In the bustling world of financial advising, where traditional assets have long been the stalwarts of investment portfolios, crypto assets are becoming increasingly significant for registered investment advisors (RIAs) and broker-dealer (BD) advisors. Recently, Wealth Advisor Managing Editor Scott Martin and Matthew Hougan, Chief Investment Officer at Bitwise Asset Management, discussed the critical importance for advisors to understand and engage with the world of cryptocurrency and the unique position of Bitwise in the exchange-traded fund (ETF) space.
Bitwise is committed to serving as a bridge between the complexities of cryptocurrency and the advisor community. Hougan emphasizes the firm’s focus on crafting ETFs and educational resources tailored to the needs of financial advisors and family offices. Bitwise’s ethos, as he elaborates, revolves around the singular pursuit of crypto asset management, distinguishing the firm within the space as a dedicated ally for advisors aiming to integrate crypto into their client’s portfolios. With a track record of six years, Hougan expresses pride in Bitwise’s dedication to this niche market, even contributing to the CFA Institute’s inaugural guide to crypto.
The rationale for advisors to become conversant with cryptocurrency is threefold, according to Hougan. First, many clients are already engaged with crypto independently, and incorporating this interest within an advisory framework could streamline their investments and potentially mitigate risks associated with the highly volatile crypto markets. Second, the anticipation of a spot Bitcoin ETF, which has been in development for more than a decade, necessitates an informed perspective, especially as major players like BlackRock enter the conversation. Third, Hougan cites the unparalleled performance of crypto assets, noting their top-tier returns and low correlation to traditional equities across various time frames.
Given the volatile nature of crypto, Hougan suggests a moderate allocation of about 5% in client portfolios, a figure derived from asset allocation models enthusiastic about Bitcoin’s historic returns. Higher percentage allocations could disproportionately affect portfolio volatility, he cautions.
Advisors’ ability to offer crypto services to retain clients and add value to their portfolios, especially with the potential launch of a Bitcoin ETF, depends on their understanding of the characteristics of different crypto assets. Hougan differentiates between Bitcoin and Ethereum, not just as cryptocurrencies but as foundational technologies with distinct functionalities.

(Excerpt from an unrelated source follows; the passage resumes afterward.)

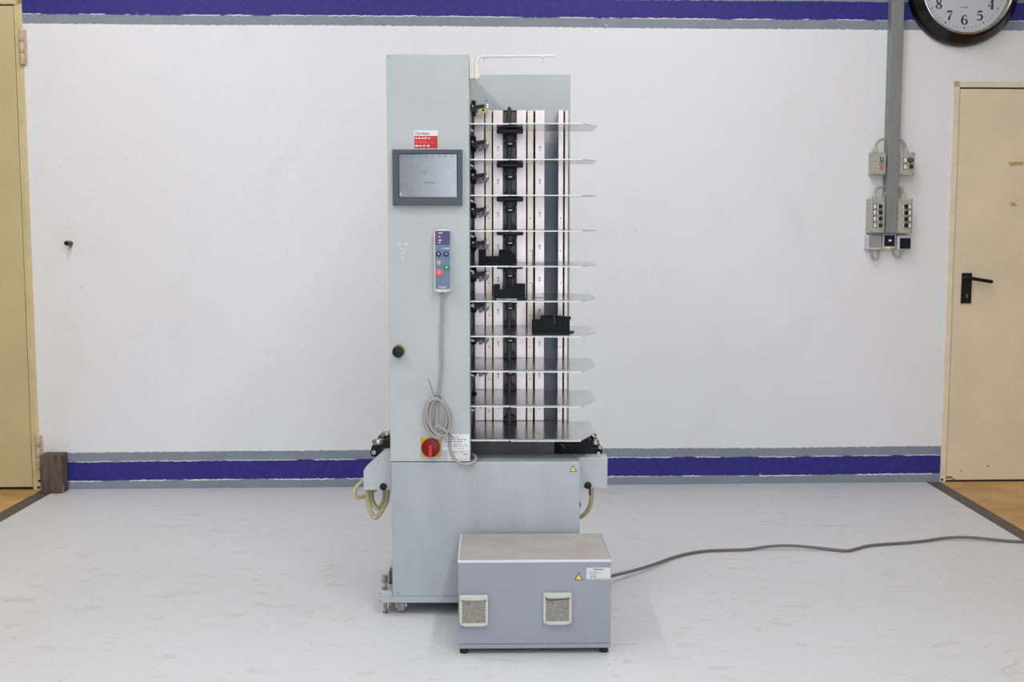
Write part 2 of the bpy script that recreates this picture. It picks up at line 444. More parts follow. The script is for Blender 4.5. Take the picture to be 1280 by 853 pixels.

He illuminates Bitcoin’s design, optimized for security and wealth storage, likening it to a digital form of gold, while pointing out Ethereum’s programmable infrastructure, which enables a wide array of decentralized applications. Hougan predicts that Bitcoin and Ethereum may eventually exhibit divergent return characteristics, with Bitcoin resembling safe-haven assets and Ethereum mirroring tech stocks.
For advisors seeking a focused entry point into the crypto ETF space, Hougan recommends Bitwise’s ticker symbol BTOP. This ETF is designed to provide 50:50 exposure to both Bitcoin and Ethereum through futures contracts, allowing investors to participate in the crypto market without having to pick individual winners. This ETF aligns with Bitwise’s philosophy of making crypto accessible and manageable for advisors and their clients.
Hougan encourages advisors to reach out to Bitwise for support and with questions regarding crypto investments, reinforcing Bitwise’s commitment to being a resource for the advisor community. As crypto assets gain mainstream traction and present new opportunities, advisors would do well to adopt an informed approach to responding to the shifting paradigms of wealth management.